Odds Shorten on Minnesota Sports Betting Becoming Legal in 2025
Posted on: May 29, 2024, 12:22h.
Last updated on: May 29, 2024, 09:54h.
Efforts to legalize sports betting in Minnesota failed earlier this month for the sixth year in a row.
States obtained the legal authority to determine their own laws regarding sports gambling after the US Supreme Court in May 2018 overturned a federal law that had limited single-game sports wagering to Nevada. Minnesota Democrats who sponsored the 2024 bill say they were closer than ever to bringing legal sports gambling to the state.
Sports betting, like most other topics in the Saint Paul capital, was largely partisan. Democrats, officially Democratic-Farmer-Labor Party (DFL) members, found a compromise that they say appeased all interests that would be involved in retail and online sports betting.
DFLers said the state’s Native American tribes, horse racetracks, professional sports teams, and charities didn’t oppose House File 2000, but politicking in the State Capitol got in the way and led to the sports betting bill being just shy of the needed votes to pass the House chamber.
Minnesota Momentum
Though it will presumably give Minnesotans who want to bet legally on sports little comfort, the chief sponsor of the 2024 sports betting bill is optimistic that 2025 will be the year that sports betting clears the finish line.
We’re going to come up just short on the sports betting bill this year,” Rep. Zack Stephenson (DFL-Anoka) tweeted about the sports betting shortcoming. “But in the last few days, we proved that we could find a deal that all the major stakeholders could live with.”
Stephenson added that there was “meaningful progress that can be a foundation for the future.”
The 2024 sports betting compromise would have provided tribal nations with the exclusive rights to online sports betting. The state would have received 22% of the net win.
Of the tax money, 45% would have gone to charitable gaming, 15% to the two horse racetracks, 10% to recruit major sporting events to the state, 10% to problem gambling programs, and 5% to youth sports.
The remaining 15% would be deposited into a “tribal equalization” fund that would have been dispersed to smaller tribes or tribes whose partnered online sportsbook failed to secure ample market share.
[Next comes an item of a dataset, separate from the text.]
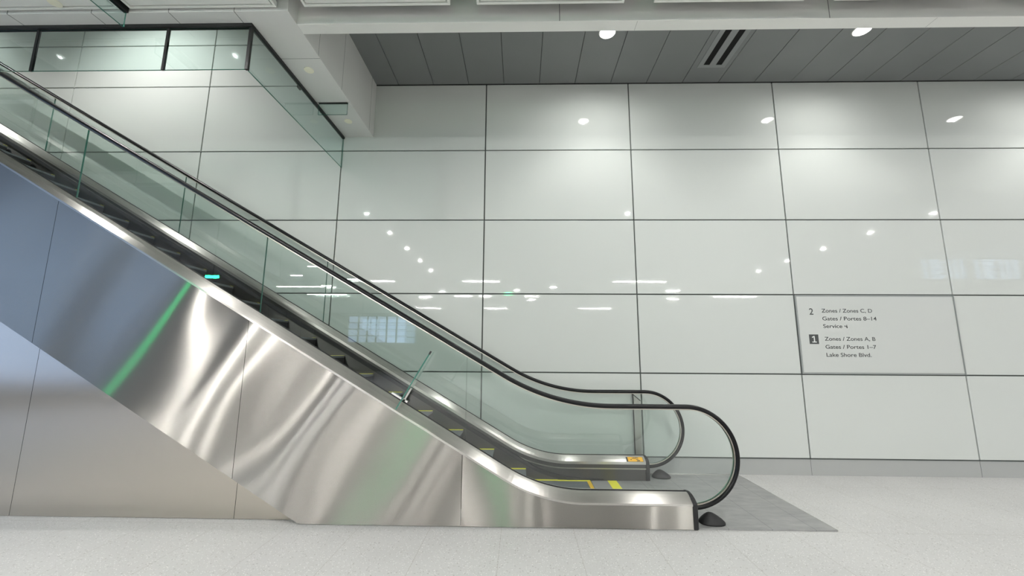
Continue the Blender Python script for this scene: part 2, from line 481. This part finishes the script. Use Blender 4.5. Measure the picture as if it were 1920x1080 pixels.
def balustrade(Yh, s, hr):
    """one side: s = -1 outer face towards the camera, +1 outer face towards the wall"""
    path = with_frames(DECK)
    outer = [(.010, .006), (.032, .006), (.060, .000), (.095, -.017), (.130, -.040), (.145, -.052), (.145, -.068), (.010, -.068)]
    inner = [(-a, b) for a, b in outer]; inner = [(max(a, -.122) if a < -.1 else a, b) for a, b in inner]
    part(MB().sweep([(s * a, b) for a, b in outer], path, Yh, smooth=False), 'outer_deck', 'deck', ESC)
    part(MB().sweep([(s * a, b) for a, b in inner], path, Yh, smooth=False), 'inner_deck', 'deck', ESC)
    part(MB().sweep([(-.0095, -.01), (-.0095, .012), (-.0065, .012), (-.0065, -.01)], path, Yh).sweep([(.0065, -.01), (.0065, .012), (.0095, .012), (.0095, -.01)], path, Yh), 'glass_gasket', 'matt_black', ESC)
    # skirt below the inner deck
    ys = Yh - s * .118
    low = lambda x: max(.003, -.26 - T30 * x)
    poly = dedupe(strip_poly(lambda x: zat(SKIRT_TOP, x), low, XL, ND, 60))
    mbk = MB().prism(poly, 'Y', ys, ys + s * .012, uvrot=-A30)
    part(mbk, 'skirt_panel', 'skirt', ESC)
    bead = with_frames(offset(DECK, -.115))
    part(MB().sweep([(-s * .118, -.006), (-s * .122, -.006), (-s * .122, .006), (-s * .118, .006)], bead, Yh), 'skirt_bead', 'guide', ESC)
    # brush strip ending in a taper
    bpts = rail_pts(.215, .016, 1.2, XL, .72)
    bpts = bpts + [(.80, .0155), (.88, .0145), (.94, .0135)]
    bm_path = with_frames(bpts)
    mb2 = MB(); n = len(bm_path); rings = []
    for k, (x, z, nx, nz, sv) in enumerate(bm_path):
        h = .024 if x < .45 else .024 * max(.12, 1 - (x - .45) / .52)
        zz = z + (.010 if x > .2 else .010)
        rings.append([mb2.bm.verts.new((x + nx * d, Yh + dy, zz + nz * d)) for dy, d in ((-s * .118, -h), (-s * .142, -h * .8), (-s * .142, h * .8), (-s * .118, h))])
    for k in range(n - 1):
        for i in range(4):
            j = (i + 1) % 4
            mb2.bm.faces.new((rings[k][i], rings[k][j], rings[k + 1][j], rings[k + 1][i]))
    mb2.bm.faces.new(rings[0]); mb2.bm.faces.new(rings[-1][::-1])
    part(mb2, 'skirt_brush', 'matt_black', ESC)
    # handrail with its loop
    z0, flat, R, cx, cz, r = hr
    pts = rail_pts(z0, flat, R, XL, cx)
    n = 40
    loop = [(cx + r * math.sin(math.pi * k / n), cz + r * math.cos(math.pi * k / n)) for k in range(1, n + 1)]
    hp = pts + loop + [(ND + .03, cz - r)]
    hpath = with_frames(hp)
    w, h = .040, .019
    prof = [(-w * .55, -h), (-w * .95, -h * .75), (-w, -h * .1), (-w * .9, h * .55), (-w * .6, h * .9), (0, h), (w * .6, h * .9), (w * .9, h * .55), (w, -h * .1), (w * .95, -h * .75), (w * .55, -h)]
    hro = part(MB().sweep(prof, hpath, Yh, smooth=True), 'handrail', 'rubber', ESC)
    gp = [(-.020, -.027), (-.020, -.017), (.020, -.017), (.020, -.027)]
    part(MB().sweep(gp, hpath, Yh), 'handrail_guide', 'guide', hro)
    # glass panels
    top = offset(pts, -.030)
    js = [XL] + ([-8.37, -6.40, -4.431, -2.458, -.489] if s < 0 else [-8.42, -6.455, -4.455, -2.463, -.489])
    g = .0025
    topf = lambda x: zat(top, x); botf = lambda x: zat(DECK, x) - .02
    for a, b in zip(js, js[1:]):
        part(MB().prism(dedupe(strip_poly(topf, botf, a + g, b - g, 24)), 'Y', Yh - .006, Yh + .006, 0, 1), 'glass_panel', ['glass', 'glass_edge'], ESC)
    a = js[-1] + g
    ri = r - .030
    xs = [a + (cx - a) * k / 30 for k in range(31)]
    poly = [(x, topf(x)) for x in xs[:-1]] + [(cx + ri * math.sin(t), cz + ri * math.cos(t)) for t in [math.radians(172 * k / 36) for k in range(37)]]
    poly += [(ND + .02, cz - ri + .01), (ND + .02, .235)]
    poly += [(x, botf(x)) for x in [a + (ND - a) * (1 - k / 30) for k in range(31)]]
    part(MB().prism(dedupe(poly), 'Y', Yh - .006, Yh + .006, 0, 1), 'glass_panel', ['glass', 'glass_edge'], ESC)
    # black newel end cap
    sec = [(.148, .004), (.150, .10), (.148, .195), (.138, .214), (.10, .238), (.05, .256), (0, .262), (-.05, .256), (-.10, .238), (-.118, .214), (-.126, .195), (-.128, .10), (-.126, .004)]
    mb3 = MB(); rings = []
    for x, k in ((ND, 1.0), (ND + .018, 1.0), (ND + .034, .97), (ND + .044, .88)):
        rings.append([mb3.bm.verts.new((x, Yh + s * (dy * k), z if z < .01 else (.11 + (z - .11) * k))) for dy, z in sec])
    for q, w_ in zip(rings, rings[1:]):
        for i in range(len(sec)):
            j = (i + 1) % len(sec)
            mb3.bm.faces.new((q[i], q[j], w_[j], w_[i]))
    mb3.bm.faces.new(rings[0]); mb3.bm.faces.new(rings[-1][::-1])
    part(mb3, 'newel_cap', 'matt_black', ESC)

cladding(YN - .143, .02)
cladding(YF + .123, .02)
balustrade(YN, -1, (1.140, .966, 1.94, 1.472, .548, .418))
balustrade(YF, +1, (1.183, .983, 1.94, 1.487, .561, .422))
# sloping underside
poly = [(XL, underside(XL)), (SOFF_X, .004), (SOFF_X + .035, .004), (XL, underside(XL) + .02)]
part(MB().prism(poly, 'Y', YN - .123, YF + .12, uvrot=-A30), 'soffit_panel', 'enclosure', ESC)

# steps
RUN, RISE = .362, .209
def step_meshes():
    a = MB()
    a.box(-RUN, 0, 3.932, 4.928, -.018, 0, 0)
    for k in range(42):                      # cleats
        y = 3.945 + k * .0234
        a.box(-RUN, -.002, y, y + .010, 0, .006, 0)
    return a
def riser_mesh():
    b = MB()
    pts = [(-.002, -.018), (-.002, -.05), (-.012, -.11), (-.03, -.17), (-.045, -RISE - .012), (-.065, -RISE - .012), (-.02, -.018)]
    b.prism(pts, 'Y', 3.932, 4.928)
    return b
first = None
noses = [(.789, .008), (.427, .010), (.065, .128)] + [(-.297 - RUN * k, .335 + RISE * k) for k in range(24)]
for k, (x, z) in enumerate(noses):
    if first is None:
        tr = step_meshes().build('step', 'step', ESC)
        rs = riser_mesh().build('riser', 'riser', tr)
        st = MB().box(-RUN, 0, 4.885, 4.926, .0062, .0085, 0).build('side_line', 'yellow', tr)
        st2 = MB().box(-RUN, 0, 3.934, 3.97, .0062, .0085, 0).build('side_line', 'yellow', tr)
        ns = MB().box(-.040, 0, 3.97, 4.885, .0062, .0085, 0).build('nose_line', 'orange_yellow', tr)
        first = (tr, rs, st, st2)
        objs = [tr]
        bpy.data.objects.remove(rs) ; rs = None   # the lowest tread lies level: no riser shows
        base = bpy.data.meshes['riser']
        riser_me = base
    else:
        tr = first[0].copy(); COL.objects.link(tr); tr.parent = ESC
        if z > .05 or k == 2:
            r2 = bpy.data.objects.new('riser', riser_me); COL.objects.link(r2); r2.parent = tr
        for sl in first[2:4]:
            s2 = sl.copy(); COL.objects.link(s2); s2.parent = tr
    tr.location = (x - ESC.location.x, -ESC.location.y, z - ESC.location.z)

# comb, landing plate, warning sticker
part(MB().box(.80, 1.085, 3.935, 4.925, .001, .012, 1, .002).box(.985, 1.085, 3.935, 4.925, .012, .0145, 0), 'comb_plate', ['yellow', 'plate'], ESC)
part(MB().box(1.085, ND, 3.935, 4.935, .001, .011).box(ND + .004, 2.60, 3.672, 5.205, .001, .011), 'landing_plate', 'plate', ESC)
part(MB().box(1.28, 2.60, 5.205, 5.235, .001, .016).box(2.60, 2.606, 3.672, 5.235, .001, .0115), 'landing_trim', 'chrome', ESC)
# sticker on the sloping far inner deck
def deck_pt(dy, lift):
    pl = [(-.060, .0), (-.095, -.017), (-.1215, -.040)]
    a, b = (pl[0], pl[1]) if dy > -.095 else (pl[1], pl[2])
    t = (dy - a[0]) / (b[0] - a[0]); dn = a[1] + t * (b[1] - a[1])
    ny, nz = -.5, .87
    return YF + dy + ny * lift, .252 + dn + nz * lift
def quad_on_deck(mb, x0, x1, d0, d1, l0, l1, mi=0):
    vs8 = []
    for l in (l0, l1):
        for x, d in ((x0, d0), (x1, d0), (x1, d1), (x0, d1)):
            y, z = deck_pt(d, l); vs8.append(mb.bm.verts.new((x, y, z)))
    for idx in ((0, 1, 2, 3), (7, 6, 5, 4), (0, 4, 5, 1), (1, 5, 6, 2), (2, 6, 7, 3), (3, 7, 4, 0)):
        f = mb.bm.faces.new([vs8[i] for i in idx]); f.material_index = mi
mbs = MB()
for d0, d1 in ((-.066, -.095), (-.095, -.120)):
    quad_on_deck(mbs, 1.215, 1.405, d0, d1, .0005, .0045, 1)
    quad_on_deck(mbs, 1.232, 1.402, d0 - .0005, d1, .0046, .0062, 0)
for x0, x1, d0, d1 in ((1.325, 1.355, -.070, -.078), (1.28, 1.33, -.080, -.089), (1.30, 1.312, -.076, -.080), (1.325, 1.352, -.094, -.101), (1.332, 1.366, -.108, -.117), (1.262, 1.275, -.098, -.106)):
    quad_on_deck(mbs, x0, x1, d0, d1, .0063, .0070, 1)
part(mbs, 'warning_sticker', ['sticker', 'matt_black'], ESC, 'amber safety sticker with black pictograms')

# anti-climb glass fin on the near outer deck
def fin_pts():
    bx, bz = -1.066, .966
    dx, dz = .5, .866
    tx, tz = .866, -.5
    t = .006
    L = .545
    return [(bx - tx * t - dx * .03, bz - tz * t - dz * .03), (bx + tx * t - dx * .03, bz + tz * t - dz * .03), (bx + tx * t + dx * L, bz + tz * t + dz * L), (bx - tx * t + dx * L, bz - tz * t + dz * L)]
fp = fin_pts()
fin = part(MB().prism(fp, 'Y', 3.652, 3.785, 1, 0), 'climb_guard', ['glass', 'glass_edge'], ESC, 'small upright glass fin')
def fin_box(mb, u0, u1, n0, n1, y0, y1, mi=0):
    bx, bz = -1.066, .966
    q = [(bx + .866 * u + .5 * n, bz - .5 * u + .866 * n) for u, n in ((u0, n0), (u1, n0), (u1, n1), (u0, n1))]
    mb.prism(q, 'Y', y0, y1, mi)
mb = MB(); fin_box(mb, -.007, .007, .515, .547, 3.650, 3.668); part(mb, 'edge_cap', 'black', fin)
mb = MB(); fin_box(mb, -.12, -.006, .045, .060, 3.725, 3.755); fin_box(mb, -.014, -.006, .045, .14, 3.725, 3.755); fin_box(mb, .006, .014, .045, .17, 3.735, 3.765); fin_box(mb, .006, .04, .045, .06, 3.735, 3.765)
part(mb, 'clamp', 'chrome', fin)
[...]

The stipulation was crafted to assure that the more powerful tribes that own the larger tribal casinos in the state don’t also command the lion’s share of the sports betting benefit.
HHR Overturn
While legal sports betting will remain on the sidelines in Minnesota for at least another year, lawmakers did pass one piece of gaming legislation.
After the Minnesota Racing Commission in April told Canterbury Park and Running Aces they could place slot-like historical horse racing (HHR) machines at their tracks, pushback from the tribes ensued. That led to lawmakers swiftly endorsing Senate Fille 2219 to prohibit the machines that are based on previously run horse races from the state.
“We are disappointed that the only gaming bill that passed this year will prevent our racetracks from increasing purses by using Historical Horse Racing,” said Randy Sampson, chief executive at Canterbury Park. “We believe this proposal deserves a much closer look than it was given by the legislators.”